→ WORK TO DO
Retype every line from the start of the data down to and including the line with "rnd = random.Random(7)". Skip the pictures.

* Start DATA SECTION *

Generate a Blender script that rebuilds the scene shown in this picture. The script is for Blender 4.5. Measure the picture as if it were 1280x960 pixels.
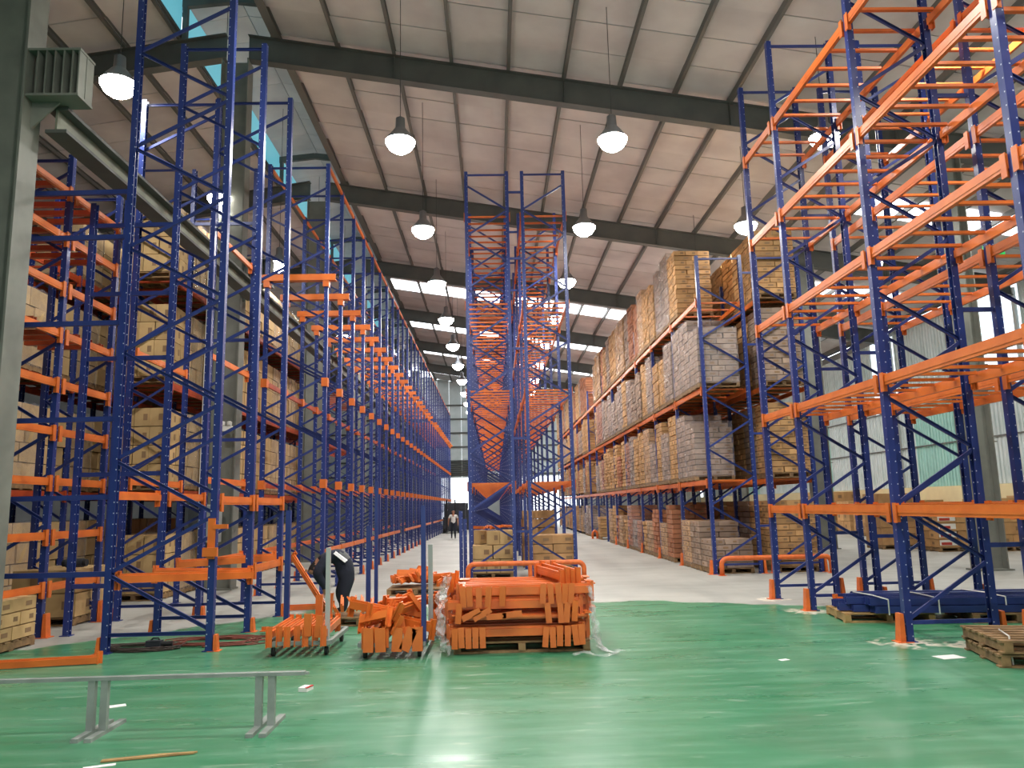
import bpy, math, random
from mathutils import Vector, Matrix, Euler
R = math.radians
for o in list(bpy.data.objects): bpy.data.objects.remove(o)
S = bpy.context.scene
COL = S.collection
rnd = random.Random(7)

# ------------------------------------------------------------------ camera, world, exposure
YAW, PITCH, ROLL, CAMH, FPX = 0.026192, 0.157499, -0.022689, 1.85, 960.0
cam = bpy.data.cameras.new('camera'); camo = bpy.data.objects.new('camera', cam); COL.objects.link(camo)
_f = Vector((math.sin(YAW)*math.cos(PITCH), math.cos(YAW)*math.cos(PITCH), math.sin(PITCH)))
_r0 = Vector((math.cos(YAW), -math.sin(YAW), 0)); _u0 = _r0.cross(_f)
_r = _r0*math.cos(ROLL)+_u0*math.sin(ROLL); _u = _u0*math.cos(ROLL)-_r0*math.sin(ROLL)
camo.matrix_world = Matrix(((_r.x, _u.x, -_f.x, 0), (_r.y, _u.y, -_f.y, 0), (_r.z, _u.z, -_f.z, CAMH), (0, 0, 0, 1)))
cam.sensor_width = 36.0; cam.sensor_fit = 'HORIZONTAL'; cam.lens = 36.0*FPX/1280.0
cam.clip_start = 0.1; cam.clip_end = 400
S.camera = camo
W = bpy.data.worlds.new('sky'); S.world = W; W.use_nodes = True
bg = W.node_tree.nodes['Background']; bg.inputs[0].default_value = (0.88, 0.94, 1.0, 1); bg.inputs[1].default_value = 3.0
S.view_settings.view_transform = 'Standard'; S.view_settings.look = 'None'; S.view_settings.gamma = 1.0
S.view_settings.exposure = 0.0; S.view_settings.use_curve_mapping = False
LAMP_W = 180.0

# ------------------------------------------------------------------ materials
M = {}
def srgb(r, g, b):
    f = lambda c: (c/255/12.92) if c/255 <= .04045 else ((c/255+.055)/1.055)**2.4
    return (f(r), f(g), f(b), 1)
def mat(name, rgb, rough=.5, metal=0., noise=None, nscale=6., emit=None, estr=0., bump=0., bscale=30., spec=None, islandvar=0.):
    m = bpy.data.materials.new(name); m.use_nodes = True; nt = m.node_tree; n = nt.nodes; p = n['Principled BSDF']
    col = srgb(*rgb); p.inputs['Base Color'].default_value = col
    p.inputs['Roughness'].default_value = rough; p.inputs['Metallic'].default_value = metal
    if spec is not None: p.inputs['Specular IOR Level'].default_value = spec
    tc = n.new('ShaderNodeTexCoord')
    last = None
    if noise:
        t = n.new('ShaderNodeTexNoise'); t.inputs['Scale'].default_value = nscale; t.inputs['Detail'].default_value = 6
        nt.links.new(tc.outputs['Object'], t.inputs['Vector'])
        mx = n.new('ShaderNodeMix'); mx.data_type = 'RGBA'; mx.inputs[6].default_value = col; mx.inputs[7].default_value = srgb(*noise)
        mr = n.new('ShaderNodeMapRange'); mr.inputs[1].default_value = .38; mr.inputs[2].default_value = .68
        nt.links.new(t.outputs['Fac'], mr.inputs[0]); nt.links.new(mr.outputs[0], mx.inputs[0]); last = mx.outputs[2]
    if islandvar:
        oi = n.new('ShaderNodeObjectInfo'); ge = n.new('ShaderNodeNewGeometry')
        ad = n.new('ShaderNodeMath'); ad.operation = 'ADD'; nt.links.new(oi.outputs['Random'], ad.inputs[0]); nt.links.new(ge.outputs['Random Per Island'], ad.inputs[1])
        fr = n.new('ShaderNodeMath'); fr.operation = 'FRACT'; nt.links.new(ad.outputs[0], fr.inputs[0])
        m2 = n.new('ShaderNodeMapRange'); m2.inputs[3].default_value = 1-islandvar; m2.inputs[4].default_value = 1+islandvar; nt.links.new(fr.outputs[0], m2.inputs[0])
        hs = n.new('ShaderNodeHueSaturation'); nt.links.new(m2.outputs[0], hs.inputs['Value'])
        if last: nt.links.new(last, hs.inputs['Color'])
        else: hs.inputs['Color'].default_value = col
        last = hs.outputs[0]
    if last: nt.links.new(last, p.inputs['Base Color'])
    if bump:
        t2 = n.new('ShaderNodeTexNoise'); t2.inputs['Scale'].default_value = bscale; nt.links.new(tc.outputs['Object'], t2.inputs['Vector'])
        b = n.new('ShaderNodeBump'); b.inputs['Strength'].default_value = bump; b.inputs['Distance'].default_value = .02
        nt.links.new(t2.outputs['Fac'], b.inputs['Height']); nt.links.new(b.outputs[0], p.inputs['Normal'])
    if emit:
        p.inputs['Emission Color'].default_value = srgb(*emit); p.inputs['Emission Strength'].default_value = estr
    M[name] = m; return m
BLUE, BLUE2, ORG, ORG2 = (37, 52, 112), (43, 60, 126), (224, 118, 48), (206, 102, 42)
mat('orange', ORG, .38, noise=ORG2, nscale=3)
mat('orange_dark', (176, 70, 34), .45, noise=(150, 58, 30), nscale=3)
mat('blue_brace', BLUE, .4, noise=BLUE2, nscale=2)
def post_material():
    m = mat('blue_post', BLUE, .3, noise=BLUE2, nscale=2); nt = m.node_tree; n = nt.nodes; p = n['Principled BSDF']
    src = p.inputs['Base Color'].links[0].from_socket
    tc = n.new('ShaderNodeTexCoord'); sp = n.new('ShaderNodeSeparateXYZ'); nt.links.new(tc.outputs['Object'], sp.inputs[0])
    def mth(op, a, b=None):
        k = n.new('ShaderNodeMath'); k.operation = op
        for i, v in enumerate((a, b)):
            if v is None: continue
            if isinstance(v, (int, float)): k.inputs[i].default_value = v
            else: nt.links.new(v, k.inputs[i])
        return k.outputs[0]
    z = mth('FRACT', mth('DIVIDE', sp.outputs[2], .15)); dz = mth('MULTIPLY', mth('SUBTRACT', z, .5), .15)
    def dot(u, off):
        du = mth('SUBTRACT', u, off); d = mth('SQRT', mth('ADD', mth('MULTIPLY', du, du), mth('MULTIPLY', dz, dz))); return mth('LESS_THAN', d, .0085)
    hit = mth('MAXIMUM', dot(sp.outputs[0], .03), dot(sp.outputs[1], -.028))
    mx = n.new('ShaderNodeMix'); mx.data_type = 'RGBA'; nt.links.new(hit, mx.inputs[0]); nt.links.new(src, mx.inputs[6]); mx.inputs[7].default_value = srgb(186, 194, 214)
    nt.links.new(mx.outputs[2], p.inputs['Base Color'])
post_material()
mat('guard', (224, 112, 46), .5, noise=(200, 96, 44), nscale=8)
mat('carton', (186, 146, 98), .8, noise=(170, 130, 86), nscale=3, islandvar=.22)
mat('carton_grey', (158, 136, 118), .8, noise=(140, 122, 110), nscale=3, islandvar=.25)
mat('carton_red', (170, 112, 78), .8, noise=(150, 96, 70), nscale=3, islandvar=.2)
mat('carton_pale', (190, 160, 112), .85, noise=(176, 146, 100), nscale=3, islandvar=.14)
mat('tape', (150, 112, 70), .35)
mat('print', (136, 108, 78), .75)
mat('red_print', (176, 60, 50), .6)
mat('white_paint', (225, 225, 220), .5)
mat('wood', (150, 120, 82), .8, noise=(112, 88, 62), nscale=7, bump=.2)
mat('wood_light', (176, 142, 92), .8, noise=(140, 110, 70), nscale=7)
mat('column', (120, 122, 114), .55, noise=(104, 106, 100), nscale=2)
mat('rafter', (88, 90, 86), .6, noise=(76, 78, 76), nscale=1.5)
mat('purlin', (96, 96, 92), .6)
mat('girder_web', (122, 126, 110), .6, noise=(104, 106, 94), nscale=3)
mat('roof_panel', (206, 202, 200), .55, noise=(188, 182, 182), nscale=.8, islandvar=.06, bump=.06, bscale=6)
mat('roof_back', (70, 68, 66), .8)
mat('wall_sheet', (206, 216, 216), .45, noise=(190, 204, 202), nscale=1, islandvar=.07)
mat('wall_sheet_teal', (160, 206, 196), .45, noise=(148, 192, 184), nscale=1, islandvar=.08)
mat('wall_sheet_lit', (220, 232, 235), .4, emit=(228, 240, 250), estr=1.3)
mat('wall_cream', (222, 206, 160), .8, noise=(210, 192, 150), nscale=1)
mat('wall_grey', (150, 156, 156), .7, noise=(140, 146, 146), nscale=.6)
mat('skylight', (240, 245, 250), .4, emit=(245, 250, 255), estr=5.5)
mat('sky_glass', (120, 190, 205), .3, emit=(110, 196, 214), estr=.55)
mat('lamp_body', (150, 152, 155), .35, metal=.8)
mat('lamp_glow', (255, 255, 255), .3, emit=(255, 250, 240), estr=60)
mat('cord', (60, 60, 60), .6)
mat('grey_steel', (146, 154, 149), .45, noise=(126, 134, 129), nscale=5)
mat('rubber', (32, 32, 34), .7)
mat('chrome', (170, 172, 175), .3, metal=.9)
mat('navy', (28, 34, 52), .85, noise=(22, 27, 42), nscale=10, bump=.4, bscale=18)
mat('jacket_grey', (92, 94, 96), .8, bump=.3, bscale=18)
mat('trouser', (26, 30, 46), .85)
mat('white_shirt', (222, 220, 216), .8)
mat('skin', (168, 118, 92), .6)
mat('hair', (24, 20, 18), .6)
mat('reflective', (228, 230, 232), .35)
mat('paper', (232, 232, 228), .7)
mat('red_stuff', (196, 50, 48), .55)
mat('dark_stuff', (48, 52, 60), .6)
mat('cable_red', (122, 62, 50), .7)
mat('cable_dark', (64, 52, 46), .7)
mat('panel_grey', (176, 180, 178), .5)
mat('exit_green', (30, 150, 70), .4, emit=(40, 190, 90), estr=.8)
mat('teal_pad', (60, 120, 130), .7)
def film_material(name, fac, tint):
    m = bpy.data.materials.new(name); m.use_nodes = True; nt = m.node_tree; n = nt.nodes; n.clear()
    out = n.new('ShaderNodeOutputMaterial'); tr = n.new('ShaderNodeBsdfTransparent'); pr = n.new('ShaderNodeBsdfPrincipled'); mx = n.new('ShaderNodeMixShader')
    pr.inputs['Base Color'].default_value = srgb(*tint); pr.inputs['Roughness'].default_value = .18
    tc = n.new('ShaderNodeTexCoord'); t = n.new('ShaderNodeTexNoise'); t.inputs['Scale'].default_value = 5; t.inputs['Detail'].default_value = 5; t.inputs['Distortion'].default_value = 1.5
    nt.links.new(tc.outputs['Object'], t.inputs['Vector'])
    b = n.new('ShaderNodeBump'); b.inputs['Strength'].default_value = .9; b.inputs['Distance'].default_value = .05; nt.links.new(t.outputs['Fac'], b.inputs['Height']); nt.links.new(b.outputs[0], pr.inputs['Normal'])
    mr = n.new('ShaderNodeMapRange'); mr.inputs[1].default_value = .35; mr.inputs[2].default_value = .75; mr.inputs[3].default_value = fac*.5; mr.inputs[4].default_value = min(1, fac*1.5)
    nt.links.new(t.outputs['Fac'], mr.inputs[0]); nt.links.new(mr.outputs[0], mx.inputs[0])
    nt.links.new(tr.outputs[0], mx.inputs[1]); nt.links.new(pr.outputs[0], mx.inputs[2]); nt.links.new(mx.outputs[0], out.inputs[0]); M[name] = m
film_material('film', .15, (208, 206, 214))
film_material('film_clear', .26, (225, 226, 228))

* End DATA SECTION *

→ RESPONSE TO THE EXERCISE
Generate a Blender script that rebuilds the scene shown in this picture. The script is for Blender 4.5. Measure the picture as if it were 1280x960 pixels.
import bpy, math, random
from mathutils import Vector, Matrix, Euler
R = math.radians
for o in list(bpy.data.objects): bpy.data.objects.remove(o)
S = bpy.context.scene
COL = S.collection
rnd = random.Random(7)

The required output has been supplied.